Except for ticking the right diversity boxes and a few funny moments, this isn’t even what women want let alone what men want.
In the wake of our current climate, the gender flip movie is becoming ever more prevalent. The latest in this unoriginal trend, What Men Want, takes Mel Gibson’s 2000 What Women Want in which, after an accident in a bath with a hairdryer, Gibson’s character could hear the thoughts of every woman around him, using his newfound ability to advance his career over a newly recruited female advertising executive.
Empire’s Taraji P. Henson steps into the lead as Ali Davis, a sharp-suited, sharp-tongued, arrogant career-obsessed Sports agent who has to fight tooth and nail amongst her male counterparts to get that much-coveted role as a partner in the firm. Except for the setting, the differences in attitudes are thinly veiled. Gibson was an egotistical sexist in his version and not much has changed amongst the male elite here. Anyone would wonder why women would be remotely interested in any of these men in the first place. Henson’s actually no different to her male competitors hammering home that for a woman to be able to get ahead in business she has to be devoid of any emotional baggage.

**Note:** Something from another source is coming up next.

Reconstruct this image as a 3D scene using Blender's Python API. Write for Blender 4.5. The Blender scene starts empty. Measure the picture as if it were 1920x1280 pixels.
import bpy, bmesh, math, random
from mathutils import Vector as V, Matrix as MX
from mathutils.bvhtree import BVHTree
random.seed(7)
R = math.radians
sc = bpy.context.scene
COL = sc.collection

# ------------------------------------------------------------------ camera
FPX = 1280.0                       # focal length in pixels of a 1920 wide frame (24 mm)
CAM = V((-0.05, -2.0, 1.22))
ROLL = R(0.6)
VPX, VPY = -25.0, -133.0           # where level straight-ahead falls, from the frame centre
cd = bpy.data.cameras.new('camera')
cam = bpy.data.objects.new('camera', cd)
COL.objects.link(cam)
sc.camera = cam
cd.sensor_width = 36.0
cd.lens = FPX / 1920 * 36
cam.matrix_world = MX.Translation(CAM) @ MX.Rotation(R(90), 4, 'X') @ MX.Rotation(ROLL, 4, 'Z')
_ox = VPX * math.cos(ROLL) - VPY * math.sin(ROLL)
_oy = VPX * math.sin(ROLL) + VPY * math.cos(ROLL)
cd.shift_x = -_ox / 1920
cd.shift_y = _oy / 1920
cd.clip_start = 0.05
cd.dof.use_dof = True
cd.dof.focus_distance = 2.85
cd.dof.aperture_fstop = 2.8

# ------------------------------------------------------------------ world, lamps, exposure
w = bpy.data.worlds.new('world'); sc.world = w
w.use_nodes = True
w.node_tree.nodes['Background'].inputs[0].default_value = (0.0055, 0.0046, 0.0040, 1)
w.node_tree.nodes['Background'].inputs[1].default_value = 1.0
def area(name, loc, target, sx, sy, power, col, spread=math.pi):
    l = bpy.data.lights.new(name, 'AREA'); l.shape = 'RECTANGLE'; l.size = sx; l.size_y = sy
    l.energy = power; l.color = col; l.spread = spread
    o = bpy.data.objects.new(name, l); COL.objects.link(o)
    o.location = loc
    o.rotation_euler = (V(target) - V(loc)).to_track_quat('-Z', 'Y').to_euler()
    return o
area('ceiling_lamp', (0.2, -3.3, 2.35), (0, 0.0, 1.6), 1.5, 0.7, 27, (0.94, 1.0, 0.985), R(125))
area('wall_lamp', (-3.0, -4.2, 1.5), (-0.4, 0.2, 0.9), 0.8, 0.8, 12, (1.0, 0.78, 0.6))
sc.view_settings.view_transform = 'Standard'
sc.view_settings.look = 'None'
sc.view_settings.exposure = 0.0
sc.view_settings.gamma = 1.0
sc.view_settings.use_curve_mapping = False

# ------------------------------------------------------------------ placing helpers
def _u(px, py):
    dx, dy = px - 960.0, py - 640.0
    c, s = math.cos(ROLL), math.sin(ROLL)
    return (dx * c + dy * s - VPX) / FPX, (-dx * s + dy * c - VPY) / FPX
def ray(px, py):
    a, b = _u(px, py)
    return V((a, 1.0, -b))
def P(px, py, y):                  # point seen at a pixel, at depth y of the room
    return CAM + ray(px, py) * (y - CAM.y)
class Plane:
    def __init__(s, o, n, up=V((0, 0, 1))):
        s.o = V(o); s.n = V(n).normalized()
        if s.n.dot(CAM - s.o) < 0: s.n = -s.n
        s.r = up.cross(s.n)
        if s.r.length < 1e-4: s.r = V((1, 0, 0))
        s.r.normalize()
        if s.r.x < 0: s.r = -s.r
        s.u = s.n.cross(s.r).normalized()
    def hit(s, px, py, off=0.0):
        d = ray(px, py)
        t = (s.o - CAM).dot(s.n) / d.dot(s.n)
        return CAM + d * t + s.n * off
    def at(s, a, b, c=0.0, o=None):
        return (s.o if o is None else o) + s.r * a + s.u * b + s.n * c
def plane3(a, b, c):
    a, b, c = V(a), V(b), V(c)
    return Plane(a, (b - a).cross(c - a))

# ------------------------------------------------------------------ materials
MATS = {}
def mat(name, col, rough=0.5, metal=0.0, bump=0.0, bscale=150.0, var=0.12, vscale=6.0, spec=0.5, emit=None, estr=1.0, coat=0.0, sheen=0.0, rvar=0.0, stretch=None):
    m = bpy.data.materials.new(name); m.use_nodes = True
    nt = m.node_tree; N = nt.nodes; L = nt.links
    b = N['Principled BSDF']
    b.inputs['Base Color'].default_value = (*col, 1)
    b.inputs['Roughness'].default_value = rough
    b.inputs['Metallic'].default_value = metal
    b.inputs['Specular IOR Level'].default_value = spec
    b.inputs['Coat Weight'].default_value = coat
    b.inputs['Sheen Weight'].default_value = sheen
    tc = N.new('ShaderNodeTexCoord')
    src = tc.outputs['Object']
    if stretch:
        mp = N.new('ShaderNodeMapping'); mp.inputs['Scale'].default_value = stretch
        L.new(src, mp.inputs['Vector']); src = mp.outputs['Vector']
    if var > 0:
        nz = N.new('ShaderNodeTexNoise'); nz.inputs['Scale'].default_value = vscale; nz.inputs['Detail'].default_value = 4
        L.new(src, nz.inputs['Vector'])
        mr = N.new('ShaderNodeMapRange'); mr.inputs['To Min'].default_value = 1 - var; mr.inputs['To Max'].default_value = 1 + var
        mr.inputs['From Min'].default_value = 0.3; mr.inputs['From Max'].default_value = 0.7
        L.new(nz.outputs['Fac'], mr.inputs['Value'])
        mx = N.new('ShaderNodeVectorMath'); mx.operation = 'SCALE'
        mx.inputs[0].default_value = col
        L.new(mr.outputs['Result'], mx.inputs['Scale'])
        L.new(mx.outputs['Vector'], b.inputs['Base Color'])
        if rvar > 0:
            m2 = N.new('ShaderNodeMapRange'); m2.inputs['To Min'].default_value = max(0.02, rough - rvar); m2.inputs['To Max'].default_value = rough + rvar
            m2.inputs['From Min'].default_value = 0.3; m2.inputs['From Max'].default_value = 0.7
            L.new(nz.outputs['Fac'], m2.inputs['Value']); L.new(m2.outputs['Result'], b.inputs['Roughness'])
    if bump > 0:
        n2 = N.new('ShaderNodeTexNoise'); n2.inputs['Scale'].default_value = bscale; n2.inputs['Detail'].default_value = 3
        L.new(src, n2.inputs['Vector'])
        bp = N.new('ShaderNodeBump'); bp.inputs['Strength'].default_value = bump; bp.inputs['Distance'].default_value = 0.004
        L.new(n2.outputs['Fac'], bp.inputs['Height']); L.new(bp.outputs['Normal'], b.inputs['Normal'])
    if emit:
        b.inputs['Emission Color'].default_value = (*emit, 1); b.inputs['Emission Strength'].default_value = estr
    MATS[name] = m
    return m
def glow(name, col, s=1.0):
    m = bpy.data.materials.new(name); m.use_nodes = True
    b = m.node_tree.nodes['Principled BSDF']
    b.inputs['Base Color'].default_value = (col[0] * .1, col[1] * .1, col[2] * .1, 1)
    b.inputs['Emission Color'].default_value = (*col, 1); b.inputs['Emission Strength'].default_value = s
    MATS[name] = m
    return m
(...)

It couldn’t get any more formulaic if it tried from this point on. After being passed up for partner, she hits the town with her girls via a drug peddling psychic (Erykah Badu), gets blind drunk and takes a tumble on the dance floor, smacking her head. Enter her new find ability to hear men’s thoughts. Taking a few tips from Cameron Crowe’s Jerry Maguire in which Tom Cruise played a disillusioned sports agent who sets out on his own with the help of Rene Zellweger, the transparent plot heads in the same direction. Ali uses her new strengths to outmanoeuvre her co-workers to land the hottest new Basketball talent.

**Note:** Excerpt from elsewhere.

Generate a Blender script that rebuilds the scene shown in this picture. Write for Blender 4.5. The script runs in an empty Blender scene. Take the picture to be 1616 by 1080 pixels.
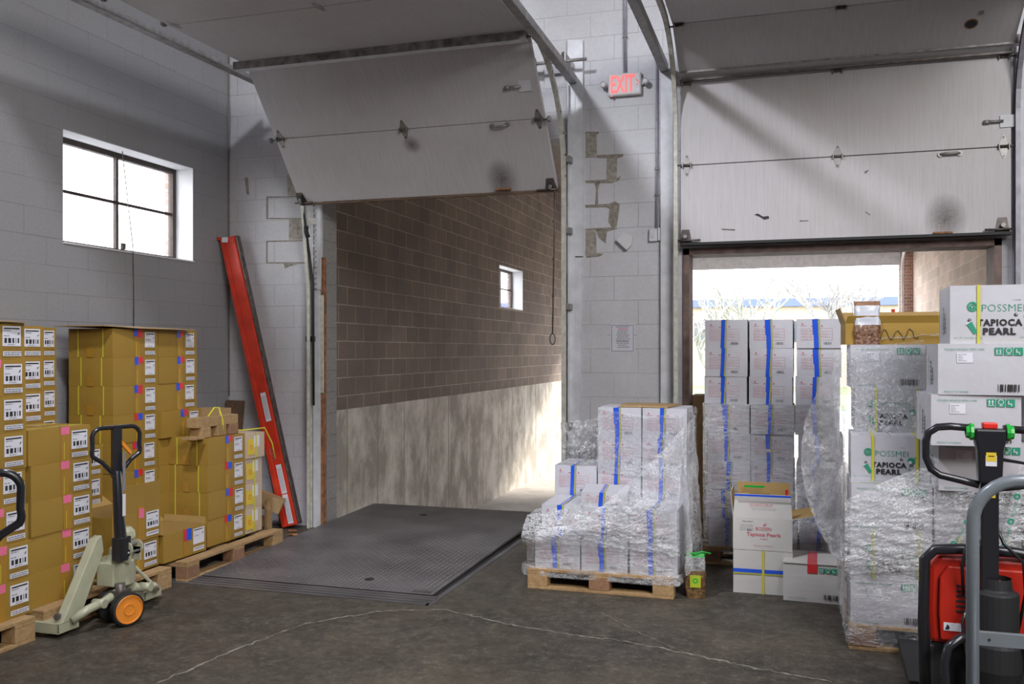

Amongst its predictability and the mish-mash mess of a romantic set-up, there are a few fun witty moments in the exchanges between Ali and her ‘super nerd’ assistant Brandon (Josh Brener) who knows a lot more about Sports than anyone gives him credit for. Brandon is Laurel to Ali’s Hardy. He even gets his own sub romantic plot with the office goofball played by Pete Davidson but if Ali wasn’t able to tap into those thoughts this could have been a lot less funny.
Just for good measure, Ali gets her own rom-com journey, which starts off with such hilarious promise as she picks up Will (Aldis Hodge), a hot barman who she takes home and has her wild rampant way with. This proceeds to him feeling uncharacteristically used when she turns over after the deed is done and falls into a deep sleep. It feels almost an afterthought by the filmmakers to use this route for Ali’s career advancement. She uses Will, who turns out to be a single father, to convince the father of the sought after Basketball star that family comes first too to just satisfy his own sexist views on women in the workplace.
We do border on reverse sexism, and Ali doesn’t really need those powers to read the minds of most of the men surrounding her, most are the egotistical pigs they so proudly wear on their sleeves anyway. The message this conveys most is that men are just not that complex, what you see is what you get; there simply are no nuances to be found, a bit like this film. Enough with the gender flip already.
What Men Want is out in cinemas March 15th.